A Alemanha pagou em 1921 cerca de 75% das reparações de guerra devidas nesse ano, continuando a pagar, aquém do fixado, nos anos seguintes (levando em 1923 à ocupação do Ruhr pelos franceses e belgas). Enfrentando sérias perturbações internas, bem visíveis no período de hiperinflação, a Alemanha terá conseguido pagar até finais de 1931 cerca de 17,3% das reparações fixadas inicialmente, pagamentos estes que, ainda assim, tiveram um severo impacto económico com as consequências políticas que todos conhecemos.

Mas o que é que o Tratado de Versalhes e a crise alemã dos anos 20 do século passado têm em comum com a atual situação grega e a crise na zona euro? Julgo que poderemos encontrar, pelo menos, dois pontos em comum. Por um lado, a impossibilidade técnico-financeira de assegurar o serviço da dívida. Por outro lado, as eventuais consequências geopolíticas resultantes da não compreensão dessa impossibilidade.  

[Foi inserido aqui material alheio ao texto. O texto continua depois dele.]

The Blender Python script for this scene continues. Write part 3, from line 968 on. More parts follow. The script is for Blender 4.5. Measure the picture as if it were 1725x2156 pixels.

Relativamente à impossibilidade da Grécia em assegurar o serviço da dívida e, consequentemente, em fazer cumprir acordos internacionais assentes, exclusivamente, na concessão de mais crédito a troco de reformas, podemos fazer a análise tendo em consideração quatro realidades incontornáveis.

Em primeiro lugar, a Grécia colapsou financeiramente em 2010 com a conivência das instituições internacionais e dos credores. Com efeito, a Grécia endividou-se excessivamente, com a concordância dos credores; não combateu a economia informal, com o beneplácito das instituições europeias; quis aderir à zona euro sem condições para o fazer, com o acordo dos restantes membros; e falsificou as contas públicas, com a ajuda de alguns dos grandes bancos internacionais.

Em segundo lugar, durante o período de resgate as principais variáveis macroeconómicas gregas tiveram um desempenho próximo do registado numa “economia de guerra” com o PIB a cair cerca de 22%, o investimento privado mais de 50%, a taxa de desemprego a afetar mais de um quarto da população ativa e a dívida, apesar do perdão parcial de 2012, a atingir uns insustentáveis 180% do PIB (conforme constatou publicamente o próprio FMI). 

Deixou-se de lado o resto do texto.